Call it what you will: A fantasy, a folly, a country of its own, a city from the Arabian nights, a giant cash register, a monument to Main Street, a saccharine absurdity, a triumph of urban design. Richard Snow calls Disneyland an invention on par with the Kitty Hawk Flyer and - in the most shapely of narratives - not only convinces us of its magic but somehow reproduces that magic on the page. A witty, wild, wondrous tilt-a-whirl of a book.
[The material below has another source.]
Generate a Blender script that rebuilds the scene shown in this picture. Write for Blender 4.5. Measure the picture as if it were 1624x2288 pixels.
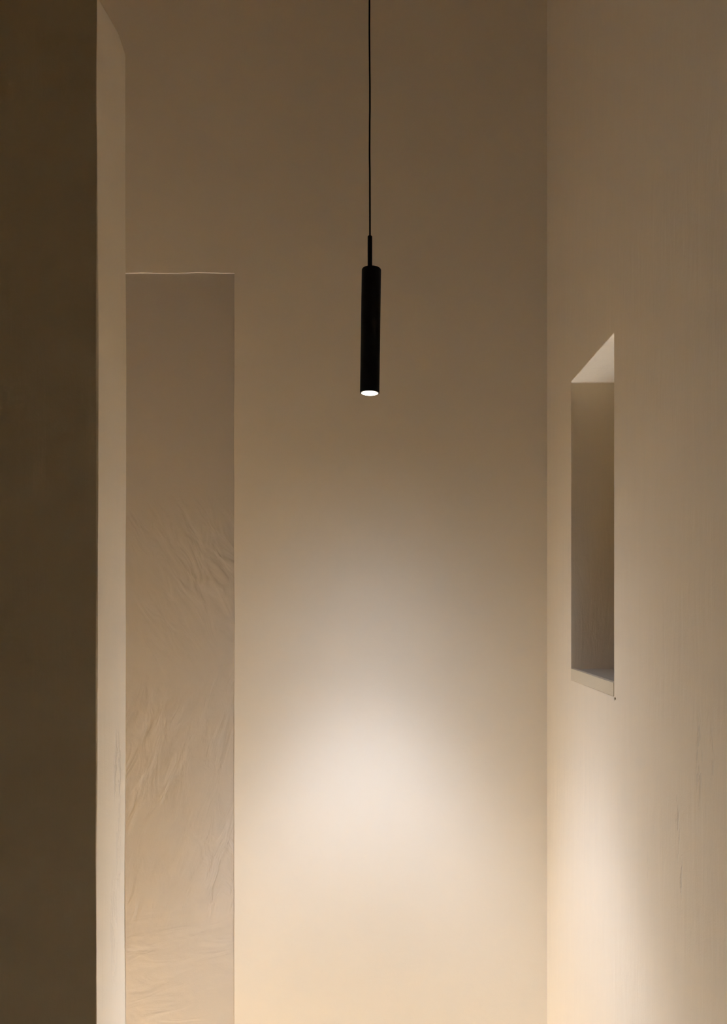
import bpy, bmesh, math, random
from mathutils import Vector, Matrix, noise

scene = bpy.context.scene
for o in list(bpy.data.objects):
    bpy.data.objects.remove(o, do_unlink=True)
col = scene.collection

# ---------------------------------------------------------------- camera
F = 1650.0                  # focal length in pixels of the 1624 x 2288 frame
VX, VY = 840.0, 1348.0      # where the straight-ahead direction meets the frame
EYE = 3.20
cam_d = bpy.data.cameras.new('camera')
cam = bpy.data.objects.new('camera', cam_d)
col.objects.link(cam)
cam.location = (0, 0, EYE)
cam.rotation_euler = (math.radians(90), 0, 0)
cam_d.sensor_fit = 'HORIZONTAL'
cam_d.sensor_width = 36.0
cam_d.lens = F / 1624.0 * 36.0
cam_d.shift_x = -(VX - 812.0) / 1624.0
cam_d.shift_y = (VY - 1144.0) / 1624.0
cam_d.clip_start = 0.02
scene.camera = cam

# ---------------------------------------------------------------- world, exposure
world = bpy.data.worlds.new('world')
scene.world = world
world.use_nodes = True
bg = world.node_tree.nodes['Background']
bg.inputs[0].default_value = (0.02, 0.016, 0.012, 1)
bg.inputs[1].default_value = 0.0

vs = scene.view_settings
vs.view_transform = 'Standard'
vs.look = 'None'
vs.gamma = 1.0
vs.use_curve_mapping = False
vs.exposure = 0.56

LAMP_COLOR = (0.86, 1.11, 1.80)
# luminous intensity of the lamp over the angle from its axis: (centre, spread in degrees, weight)
LOBES = [(0, 5, 33500.0), (22.5, 7, 30.5), (0, 26, 33.0), (0, 38, 7.2)]

# ---------------------------------------------------------------- dimensions (metres)
DB = 1.85                                   # back wall
K = DB / 2.60
XR = (1222 - VX) / F * DB                   # right wall
ZL = 2.03 * K                                   # pendant distance
PF, PB = 1.45 * K, 1.45 * K * 623 / 559                        # partition wall, front and back faces
XP = -(VX - 217) / F * PF                   # partition end face
NY0, NY1 = XR * F / (1371 - VX), XR * F / (1275.5 - VX)      # niche in the right wall
NZ1 = EYE + (VY - 854) / F * NY1
NZ0 = EYE - (1518 - VY) / F * NY1
SILL = 0.034 * K
RX1 = (523 - VX) / F * DB                   # recess in the back wall
RX0 = RX1 - 0.46 * K
RZ = EYE + (VY - 610) / F * DB
CEIL = 5.3
YF = -5.0                                   # wall behind the camera
XL = -4.0                                   # left end of the room in front of the partition
XA = -1.02 * K                                  # unseen left wall of the alcove, set close to bounce light
TH = 0.36

# ---------------------------------------------------------------- materials
def newmat(name):
    m = bpy.data.materials.new(name)
    m.use_nodes = True
    nt = m.node_tree
    return m, nt, nt.nodes['Principled BSDF']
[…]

Richard Snow gives Disney fans everything they could want in a history of the world's favorite theme park, from its nascent phase as a mere faraway look in Walt Disney's eye, to the hysteria of its opening day, with the freshly-poured asphalt on Main Street barely set - and beyond. Snow is a great researcher and a terrific storyteller - and no detail is too small, whether it's the landscaping, the design of the rides, or the way Walt Disney did (or didn't) manage the money. As Snow tells it, Disney's Land is more than mere history; it's a page-turner of a suspense story, and even knowing how it all turns out, you'll find yourself wondering if Walt is really going to get his pie-in-the-sky project ready in time for its opening day. I couldn't put it down.

This is a deeply felt and deeply researched story about the complicated man and his vision to create "the happiest place on earth." Snow brings a historian's eye and a child's delight, not to mention superb writing, to the telling of this fascinating narrative.